In an essay ‘Hermeto Pascoal, Universal Musician’ (click here) the ethnomusicologist Andrew Connell quotes Pascoal’s assertion ‘There is no Brazilian music. But I am a Brazilian, and what I produce must be the result of my experiences and my fate’ and goes on to comment ‘Hermeto prefers to call what he does “universal” music’. In a 2018 interview with Jakob Baekgaard, published online as ‘Huw Warren: Global Music from a Local Perspective’ (click here) Warren says ‘I’ve been living in Wales for the last 25 years, and I’m sure that one’s immediate environment must have an impact on one’s work. As a proud Welshman, I’m also aware of the cultural responsibility of not just looking “inward” and am very influenced by Hermeto Pascoal’s idea of “Universal” music.’

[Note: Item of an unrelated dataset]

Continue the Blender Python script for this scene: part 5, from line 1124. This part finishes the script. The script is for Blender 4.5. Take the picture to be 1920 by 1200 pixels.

Call it ‘Universal music’ or ‘Global Music’, this is quite different from the superficialities of fusion music. This, whether played by Pascoal or by Warren and Santos Neto, is music played by musicians who have absorbed and thoroughly interiorized  a number of the musical traditions which we all too readily partition off from one another. In the same interview referred to above, Warren is asked ‘Do you consider yourself a jazz musician? Why or why not? … In general, how do you relate to musical traditions?’. He replies ‘Always a tricky question! The simple answer is that it would be great just to be called a musician, as the J word can have positive and negative connotations. A deeper way of looking at it is maybe the idea that, rather than being a style, jazz is more of an attitude? Improvisation and creating a sense of surprise is definitely part of that attitude, but stylistically I feel this can be very open.’

Apart from the joyful pleasure it created in abundance, this concert was a powerful argument for our learning to think and talk purely in terms of ‘music’ and ‘musicians’ rather than jazz or classical music or, indeed,  Brazilian music.